§ **Objective**
Word for word, copy all the data and drop the pictures.

§ **Dataset excerpt**
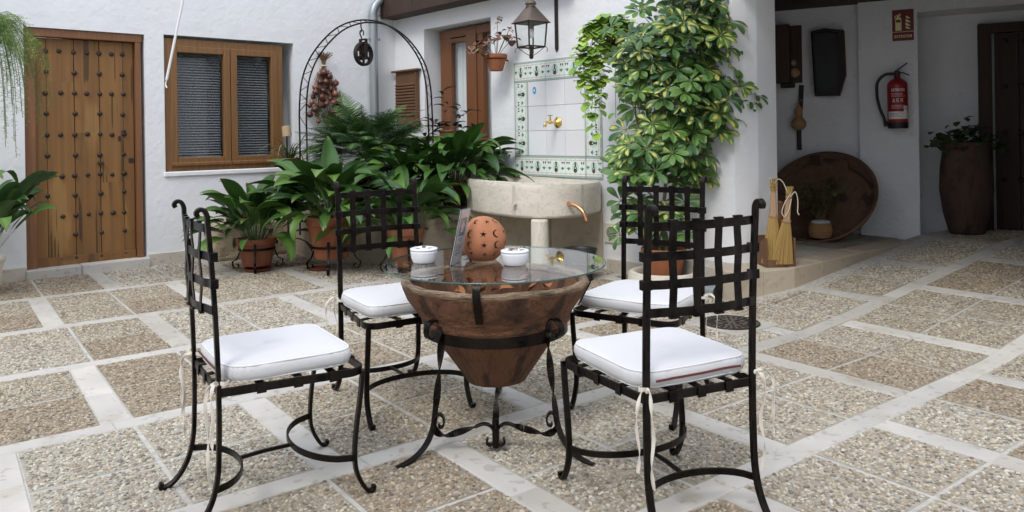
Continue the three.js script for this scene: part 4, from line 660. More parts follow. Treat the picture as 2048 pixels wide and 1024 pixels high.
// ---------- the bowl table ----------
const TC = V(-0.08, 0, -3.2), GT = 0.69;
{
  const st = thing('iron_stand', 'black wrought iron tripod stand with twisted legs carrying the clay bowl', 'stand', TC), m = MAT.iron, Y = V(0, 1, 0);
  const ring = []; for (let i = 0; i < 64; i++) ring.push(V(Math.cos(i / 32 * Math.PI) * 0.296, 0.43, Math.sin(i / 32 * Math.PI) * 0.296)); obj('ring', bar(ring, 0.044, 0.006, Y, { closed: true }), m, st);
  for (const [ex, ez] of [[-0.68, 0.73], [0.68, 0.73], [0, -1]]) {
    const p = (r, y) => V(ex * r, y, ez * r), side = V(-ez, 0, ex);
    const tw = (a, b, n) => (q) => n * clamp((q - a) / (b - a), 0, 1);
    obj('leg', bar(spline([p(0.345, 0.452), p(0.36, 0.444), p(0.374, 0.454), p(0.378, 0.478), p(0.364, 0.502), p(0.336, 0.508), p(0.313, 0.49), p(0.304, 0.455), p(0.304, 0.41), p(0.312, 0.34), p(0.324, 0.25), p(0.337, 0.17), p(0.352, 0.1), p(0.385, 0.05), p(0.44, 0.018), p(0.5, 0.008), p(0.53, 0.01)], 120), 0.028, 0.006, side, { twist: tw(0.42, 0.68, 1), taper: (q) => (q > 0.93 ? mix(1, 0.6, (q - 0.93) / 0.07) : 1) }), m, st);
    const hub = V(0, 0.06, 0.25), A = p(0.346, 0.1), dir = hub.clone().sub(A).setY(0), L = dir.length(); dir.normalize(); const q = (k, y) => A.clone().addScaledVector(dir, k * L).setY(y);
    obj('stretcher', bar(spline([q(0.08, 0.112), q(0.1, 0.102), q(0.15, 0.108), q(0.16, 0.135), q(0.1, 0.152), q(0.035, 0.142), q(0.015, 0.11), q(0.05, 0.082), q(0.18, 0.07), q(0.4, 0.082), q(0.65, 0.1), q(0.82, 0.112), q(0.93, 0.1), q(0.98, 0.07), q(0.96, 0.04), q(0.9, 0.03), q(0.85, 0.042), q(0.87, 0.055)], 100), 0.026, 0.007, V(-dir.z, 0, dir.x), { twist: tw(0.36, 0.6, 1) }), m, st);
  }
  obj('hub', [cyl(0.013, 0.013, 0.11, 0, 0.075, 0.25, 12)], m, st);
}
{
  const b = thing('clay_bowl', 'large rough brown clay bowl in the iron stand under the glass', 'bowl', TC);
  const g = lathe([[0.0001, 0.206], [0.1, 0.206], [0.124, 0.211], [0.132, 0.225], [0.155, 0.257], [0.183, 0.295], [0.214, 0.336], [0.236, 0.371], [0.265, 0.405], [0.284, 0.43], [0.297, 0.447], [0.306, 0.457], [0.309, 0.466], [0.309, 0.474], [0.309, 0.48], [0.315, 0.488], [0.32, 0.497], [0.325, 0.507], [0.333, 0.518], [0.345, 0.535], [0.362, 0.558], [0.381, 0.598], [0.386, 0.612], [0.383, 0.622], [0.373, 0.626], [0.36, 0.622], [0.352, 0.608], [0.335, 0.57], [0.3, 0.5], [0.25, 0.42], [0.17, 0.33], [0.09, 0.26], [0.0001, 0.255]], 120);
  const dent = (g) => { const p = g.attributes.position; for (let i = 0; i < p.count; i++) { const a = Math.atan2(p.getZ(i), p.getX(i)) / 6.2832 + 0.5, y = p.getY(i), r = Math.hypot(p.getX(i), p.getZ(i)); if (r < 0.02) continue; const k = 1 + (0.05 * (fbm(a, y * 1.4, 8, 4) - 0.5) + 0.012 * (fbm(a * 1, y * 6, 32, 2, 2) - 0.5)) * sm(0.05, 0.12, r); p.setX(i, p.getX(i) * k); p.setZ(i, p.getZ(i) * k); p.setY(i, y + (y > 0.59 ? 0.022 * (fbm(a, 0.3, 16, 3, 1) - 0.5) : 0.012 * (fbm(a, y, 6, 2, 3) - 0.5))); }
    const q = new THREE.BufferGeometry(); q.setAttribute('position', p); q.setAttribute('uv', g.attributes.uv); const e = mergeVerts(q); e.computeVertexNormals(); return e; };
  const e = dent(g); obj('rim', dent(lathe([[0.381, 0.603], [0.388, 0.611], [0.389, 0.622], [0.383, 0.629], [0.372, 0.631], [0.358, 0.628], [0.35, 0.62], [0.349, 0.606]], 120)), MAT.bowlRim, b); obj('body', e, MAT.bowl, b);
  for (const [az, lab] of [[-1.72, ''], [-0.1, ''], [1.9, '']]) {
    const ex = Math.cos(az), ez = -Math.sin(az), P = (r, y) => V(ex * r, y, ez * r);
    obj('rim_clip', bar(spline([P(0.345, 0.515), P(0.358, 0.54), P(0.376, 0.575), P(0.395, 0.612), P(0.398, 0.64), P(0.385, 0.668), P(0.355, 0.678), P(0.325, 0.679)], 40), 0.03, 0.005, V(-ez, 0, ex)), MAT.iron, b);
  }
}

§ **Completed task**
Continue the three.js script for this scene: part 4, from line 660. More parts follow. Treat the picture as 2048 pixels wide and 1024 pixels high.
// ---------- the bowl table ----------
const TC = V(-0.08, 0, -3.2), GT = 0.69;
{
  const st = thing('iron_stand', 'black wrought iron tripod stand with twisted legs carrying the clay bowl', 'stand', TC), m = MAT.iron, Y = V(0, 1, 0);
  const ring = []; for (let i = 0; i < 64; i++) ring.push(V(Math.cos(i / 32 * Math.PI) * 0.296, 0.43, Math.sin(i / 32 * Math.PI) * 0.296)); obj('ring', bar(ring, 0.044, 0.006, Y, { closed: true }), m, st);
  for (const [ex, ez] of [[-0.68, 0.73], [0.68, 0.73], [0, -1]]) {
    const p = (r, y) => V(ex * r, y, ez * r), side = V(-ez, 0, ex);
    const tw = (a, b, n) => (q) => n * clamp((q - a) / (b - a), 0, 1);
    obj('leg', bar(spline([p(0.345, 0.452), p(0.36, 0.444), p(0.374, 0.454), p(0.378, 0.478), p(0.364, 0.502), p(0.336, 0.508), p(0.313, 0.49), p(0.304, 0.455), p(0.304, 0.41), p(0.312, 0.34), p(0.324, 0.25), p(0.337, 0.17), p(0.352, 0.1), p(0.385, 0.05), p(0.44, 0.018), p(0.5, 0.008), p(0.53, 0.01)], 120), 0.028, 0.006, side, { twist: tw(0.42, 0.68, 1), taper: (q) => (q > 0.93 ? mix(1, 0.6, (q - 0.93) / 0.07) : 1) }), m, st);
    const hub = V(0, 0.06, 0.25), A = p(0.346, 0.1), dir = hub.clone().sub(A).setY(0), L = dir.length(); dir.normalize(); const q = (k, y) => A.clone().addScaledVector(dir, k * L).setY(y);
    obj('stretcher', bar(spline([q(0.08, 0.112), q(0.1, 0.102), q(0.15, 0.108), q(0.16, 0.135), q(0.1, 0.152), q(0.035, 0.142), q(0.015, 0.11), q(0.05, 0.082), q(0.18, 0.07), q(0.4, 0.082), q(0.65, 0.1), q(0.82, 0.112), q(0.93, 0.1), q(0.98, 0.07), q(0.96, 0.04), q(0.9, 0.03), q(0.85, 0.042), q(0.87, 0.055)], 100), 0.026, 0.007, V(-dir.z, 0, dir.x), { twist: tw(0.36, 0.6, 1) }), m, st);
  }
  obj('hub', [cyl(0.013, 0.013, 0.11, 0, 0.075, 0.25, 12)], m, st);
}
{
  const b = thing('clay_bowl', 'large rough brown clay bowl in the iron stand under the glass', 'bowl', TC);
  const g = lathe([[0.0001, 0.206], [0.1, 0.206], [0.124, 0.211], [0.132, 0.225], [0.155, 0.257], [0.183, 0.295], [0.214, 0.336], [0.236, 0.371], [0.265, 0.405], [0.284, 0.43], [0.297, 0.447], [0.306, 0.457], [0.309, 0.466], [0.309, 0.474], [0.309, 0.48], [0.315, 0.488], [0.32, 0.497], [0.325, 0.507], [0.333, 0.518], [0.345, 0.535], [0.362, 0.558], [0.381, 0.598], [0.386, 0.612], [0.383, 0.622], [0.373, 0.626], [0.36, 0.622], [0.352, 0.608], [0.335, 0.57], [0.3, 0.5], [0.25, 0.42], [0.17, 0.33], [0.09, 0.26], [0.0001, 0.255]], 120);
  const dent = (g) => { const p = g.attributes.position; for (let i = 0; i < p.count; i++) { const a = Math.atan2(p.getZ(i), p.getX(i)) / 6.2832 + 0.5, y = p.getY(i), r = Math.hypot(p.getX(i), p.getZ(i)); if (r < 0.02) continue; const k = 1 + (0.05 * (fbm(a, y * 1.4, 8, 4) - 0.5) + 0.012 * (fbm(a * 1, y * 6, 32, 2, 2) - 0.5)) * sm(0.05, 0.12, r); p.setX(i, p.getX(i) * k); p.setZ(i, p.getZ(i) * k); p.setY(i, y + (y > 0.59 ? 0.022 * (fbm(a, 0.3, 16, 3, 1) - 0.5) : 0.012 * (fbm(a, y, 6, 2, 3) - 0.5))); }
    const q = new THREE.BufferGeometry(); q.setAttribute('position', p); q.setAttribute('uv', g.attributes.uv); const e = mergeVerts(q); e.computeVertexNormals(); return e; };
  const e = dent(g); obj('rim', dent(lathe([[0.381, 0.603], [0.388, 0.611], [0.389, 0.622], [0.383, 0.629], [0.372, 0.631], [0.358, 0.628], [0.35, 0.62], [0.349, 0.606]], 120)), MAT.bowlRim, b); obj('body', e, MAT.bowl, b);
  for (const [az, lab] of [[-1.72, ''], [-0.1, ''], [1.9, '']]) {
    const ex = Math.cos(az), ez = -Math.sin(az), P = (r, y) => V(ex * r, y, ez * r);
    obj('rim_clip', bar(spline([P(0.345, 0.515), P(0.358, 0.54), P(0.376, 0.575), P(0.395, 0.612), P(0.398, 0.64), P(0.385, 0.668), P(0.355, 0.678), P(0.325, 0.679)], 40), 0.03, 0.005, V(-ez, 0, ex)), MAT.iron, b);
  }
}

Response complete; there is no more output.